| The problem |
Copy everything in the data below exactly except the pictures.

| Material provided |

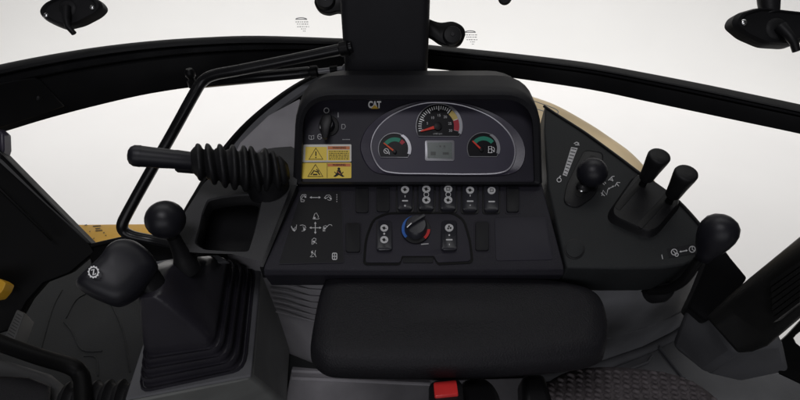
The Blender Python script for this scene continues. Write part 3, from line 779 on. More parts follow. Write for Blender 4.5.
# pilot joystick with square boot on its pedestal
def pedestal():
    base = Vector((-.35, .543, .45))
    root = thing('joystick_pedestal', 'charcoal pedestal box under the square ribbed boot at left', 'pedestal', base)
    topq = [PZ(252, 378, .728), PZ(262, 266, .728)]
    nl = PZ(126, 402, .728); topq += [topq[1]+nl-topq[0], nl]
    botq = [PZ(287, 405, .46), PZ(291, 338, .46), Vector((-.50, .70, .46)), Vector((-.385, .45, .46))]
    midq = [a.lerp(b, .12)+Vector((0, 0, 0)) for a, b in zip(topq, botq)]
    mb = MB(); mb.loft([botq, topq]); obj('pedestal_box', mb, M['pedestal'], root, bev=.008, seg=3)
    mb = MB(); mb.loft([[Vector((p.x, p.y, z)) for p in topq] for z in (.729, .734)]); obj('flange', mb, M['trim'], root, bev=.003)
pedestal()
def pilot_joystick():
    cb = Vector((-.350, .543, .732))
    root = thing('pilot_joystick', 'pod headed joystick with white gear emblem on a square pleated boot', 'joystick', cb)
    def quad(nr, fr, nl, z):
        q = [PZ(*nr, z), PZ(*fr, z), None, PZ(*nl, z)]; q[2] = q[1]+q[3]-q[0]; return q
    Q1 = quad((246, 370), (256, 267), (136, 394), .735)
    Q0 = quad((214, 343), (228, 257), (141, 353), .790)
    apex = PZ(153, 284, .885)
    QA = [apex+(p-sum(Q0, Vector())/4)*.27 for p in Q0]
    QA = [Vector((p.x, p.y, .885)) for p in QA]
    def lp(cs, r=.16):
        out = []
        for i in range(4):
            a, b, c = cs[i-1], cs[i], cs[(i+1) % 4]
            p = b.lerp(a, r); w = b.lerp(c, r)
            for k in range(5):
                t = k/4; out.append(((1-t)**2*p+2*t*(1-t)*b+t*t*w))
            for k in range(1, 6):
                out.append(w.lerp(c.lerp(b, r), k/6))
        return out
    mix = lambda A, B, t, dz=0: [a.lerp(b, t)+Vector((0, 0, dz)) for a, b in zip(A, B)]
    mb = MB(); loops = [lp(QA, .3)]
    for t, dz in ((.05, .003), (.15, .007), (.35, .011), (.6, .012), (.82, .009), (.94, .005), (1.0, .0)): loops.append(lp(mix(QA, Q0, t, dz), .30-.17*t))
    # pleats between the two square outlines
    for k in range(4):
        t = k/4
        for a_, dz in ((-.04, -.009), (.02, -.013), (.09, -.010), (.16, -.002), (.22, .002), (.27, -.001)):
            loops.append(lp(mix(Q0, Q1, t+a_, dz), .13))
    loops.append(lp(mix(Q0, Q1, 1.0, -.004), .13)); loops.append(lp(mix(Q0, Q1, 1.02, -.012), .13))
    mb.loft(loops); obj('boot', mb, M['boot'], root, sharp=60)
    # neck and pod head
    mb = MB(); mb.tube([apex-Vector((0, 0, .012)), apex+Vector((-.003, .002, .02)), P(134, 284, .655)], [.018, .016, .02], 16); obj('neck', mb, M['rubber'], root)
    HP = Plane((80, 280, .600), (150, 262, .640), (125, 300, .612))
    head = spline([(75, 284), (80, 275), (99, 257), (108, 245), (119, 239), (134, 240), (148, 249), (156, 260), (158, 268), (152, 280), (141, 293), (128, 302), (116, 305), (101, 300), (86, 293)], 5, True)
    cx, cy = 117, 271
    mb = MB()
    mb.loft([[HP.at(x, y, h) for x, y in scl(head, cx, cy, k)] for h, k in ((-.042, .55), (-.040, .75), (-.032, .92), (-.018, .99), (-.008, 1.0), (.004, .96), (.011, .86), (.015, .66), (.0165, .4), (.017, .12))])
    hd = obj('pod_head', mb, M['knob'], root, sharp=70)
    # gear shaped emblem
    mb = MB(); g = []
    for k in range(48):
        r = 5.6 if (k//2) % 2 else 6.4
        a = 2*math.pi*k/48; g.append((93.5+r*.92*math.cos(a), 272+r*math.sin(a)))
    inn = [(93.5+4.4*.92*math.cos(2*math.pi*k/48), 272+4.4*math.sin(2*math.pi*k/48)) for k in range(48)]
    HH = Plane((84, 281, .5855), (104, 263, .5885), (100, 283, .5835))
    mb.loft([[HH.at(x, y, .0) for x, y in g], [HH.at(x, y, .0) for x, y in inn]], False, False)
    mb.ribbon(HH, [(91.2, 270.3), (94, 269), (93, 275), (96, 273.6)], 1.3, .0)
    obj('gear_emblem', mb, M['white'], hd)
    return hd
pilot_joystick()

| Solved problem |
The Blender Python script for this scene continues. Write part 3, from line 779 on. More parts follow. Write for Blender 4.5.
# pilot joystick with square boot on its pedestal
def pedestal():
    base = Vector((-.35, .543, .45))
    root = thing('joystick_pedestal', 'charcoal pedestal box under the square ribbed boot at left', 'pedestal', base)
    topq = [PZ(252, 378, .728), PZ(262, 266, .728)]
    nl = PZ(126, 402, .728); topq += [topq[1]+nl-topq[0], nl]
    botq = [PZ(287, 405, .46), PZ(291, 338, .46), Vector((-.50, .70, .46)), Vector((-.385, .45, .46))]
    midq = [a.lerp(b, .12)+Vector((0, 0, 0)) for a, b in zip(topq, botq)]
    mb = MB(); mb.loft([botq, topq]); obj('pedestal_box', mb, M['pedestal'], root, bev=.008, seg=3)
    mb = MB(); mb.loft([[Vector((p.x, p.y, z)) for p in topq] for z in (.729, .734)]); obj('flange', mb, M['trim'], root, bev=.003)
pedestal()
def pilot_joystick():
    cb = Vector((-.350, .543, .732))
    root = thing('pilot_joystick', 'pod headed joystick with white gear emblem on a square pleated boot', 'joystick', cb)
    def quad(nr, fr, nl, z):
        q = [PZ(*nr, z), PZ(*fr, z), None, PZ(*nl, z)]; q[2] = q[1]+q[3]-q[0]; return q
    Q1 = quad((246, 370), (256, 267), (136, 394), .735)
    Q0 = quad((214, 343), (228, 257), (141, 353), .790)
    apex = PZ(153, 284, .885)
    QA = [apex+(p-sum(Q0, Vector())/4)*.27 for p in Q0]
    QA = [Vector((p.x, p.y, .885)) for p in QA]
    def lp(cs, r=.16):
        out = []
        for i in range(4):
            a, b, c = cs[i-1], cs[i], cs[(i+1) % 4]
            p = b.lerp(a, r); w = b.lerp(c, r)
            for k in range(5):
                t = k/4; out.append(((1-t)**2*p+2*t*(1-t)*b+t*t*w))
            for k in range(1, 6):
                out.append(w.lerp(c.lerp(b, r), k/6))
        return out
    mix = lambda A, B, t, dz=0: [a.lerp(b, t)+Vector((0, 0, dz)) for a, b in zip(A, B)]
    mb = MB(); loops = [lp(QA, .3)]
    for t, dz in ((.05, .003), (.15, .007), (.35, .011), (.6, .012), (.82, .009), (.94, .005), (1.0, .0)): loops.append(lp(mix(QA, Q0, t, dz), .30-.17*t))
    # pleats between the two square outlines
    for k in range(4):
        t = k/4
        for a_, dz in ((-.04, -.009), (.02, -.013), (.09, -.010), (.16, -.002), (.22, .002), (.27, -.001)):
            loops.append(lp(mix(Q0, Q1, t+a_, dz), .13))
    loops.append(lp(mix(Q0, Q1, 1.0, -.004), .13)); loops.append(lp(mix(Q0, Q1, 1.02, -.012), .13))
    mb.loft(loops); obj('boot', mb, M['boot'], root, sharp=60)
    # neck and pod head
    mb = MB(); mb.tube([apex-Vector((0, 0, .012)), apex+Vector((-.003, .002, .02)), P(134, 284, .655)], [.018, .016, .02], 16); obj('neck', mb, M['rubber'], root)
    HP = Plane((80, 280, .600), (150, 262, .640), (125, 300, .612))
    head = spline([(75, 284), (80, 275), (99, 257), (108, 245), (119, 239), (134, 240), (148, 249), (156, 260), (158, 268), (152, 280), (141, 293), (128, 302), (116, 305), (101, 300), (86, 293)], 5, True)
    cx, cy = 117, 271
    mb = MB()
    mb.loft([[HP.at(x, y, h) for x, y in scl(head, cx, cy, k)] for h, k in ((-.042, .55), (-.040, .75), (-.032, .92), (-.018, .99), (-.008, 1.0), (.004, .96), (.011, .86), (.015, .66), (.0165, .4), (.017, .12))])
    hd = obj('pod_head', mb, M['knob'], root, sharp=70)
    # gear shaped emblem
    mb = MB(); g = []
    for k in range(48):
        r = 5.6 if (k//2) % 2 else 6.4
        a = 2*math.pi*k/48; g.append((93.5+r*.92*math.cos(a), 272+r*math.sin(a)))
    inn = [(93.5+4.4*.92*math.cos(2*math.pi*k/48), 272+4.4*math.sin(2*math.pi*k/48)) for k in range(48)]
    HH = Plane((84, 281, .5855), (104, 263, .5885), (100, 283, .5835))
    mb.loft([[HH.at(x, y, .0) for x, y in g], [HH.at(x, y, .0) for x, y in inn]], False, False)
    mb.ribbon(HH, [(91.2, 270.3), (94, 269), (93, 275), (96, 273.6)], 1.3, .0)
    obj('gear_emblem', mb, M['white'], hd)
    return hd
pilot_joystick()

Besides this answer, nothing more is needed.